There’s a strong belief—I think it’s utterly true—that [Edward] Gibbon, in writing The Decline and Fall [of the Roman Empire] was strongly influenced by [Henry] Fielding’s Tom Jones. There’s also a belief that Thucydides’ History of the Peloponnesian War is strongly influenced by his reading of Aeschylus and Sophocles. I believe that the artists are out front and have a great deal to teach historians about good writing and dramatic composition, which I consider the best history to be. Aristotle said, in criticizing great drama, that first you learn how to write well—a good sophomore in high school can do a surprisingly good description of a sunset—then you learn how to draw characters that can stand up and cast a shadow, and the last thing you learn to do is plot. That’s the skill that comes last, if it comes at all. That is where historians neglect a huge advantage. I think history has a plot. You don’t make it up; you discover it.

SHELBY FOOTE

Don’t Expect It to Be Easy

Carpenters don’t say, I’m just not feeling it today, or I don’t give a damn about this staircase and whether people fall through it; how you feel is something that you cannot take too seriously on your way to doing something, and doing something is a means of not being stuck in how you feel. That is, there’s a kind of introspection that’s wallowing and being stuck, and there’s a kind that gets beyond that into something more interesting and then maybe takes you out into the world or into the place where deepest interior and cosmological phenomena are at last talking to each other.

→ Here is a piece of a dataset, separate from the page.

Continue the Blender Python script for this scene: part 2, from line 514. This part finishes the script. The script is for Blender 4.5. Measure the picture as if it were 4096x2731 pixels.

I’ve written stuff amidst hideous suffering, and it was a way not to be so stuck in the hideous suffering, though it was hard, but also, hard is not impossible, and I didn’t sign up with the expectation that it would be easy.

REBECCA SOLNIT

Writing Is a Long Process of Terror

The way I see writing is it’s a long process of terror punctuated by periods of intense, unsurpassed pleasure. Because you’ve dealt with two months of terror before that, you have that purple patch for a week, maybe two weeks, when you know what’s going on, you know what you’re achieving, and words come easily. Then you go back to terror. And I’m not talking about terror in the sense of “I don’t know how to plot this chapter,” but the terror of, “Why am I even writing, what a ridiculous thing to do.”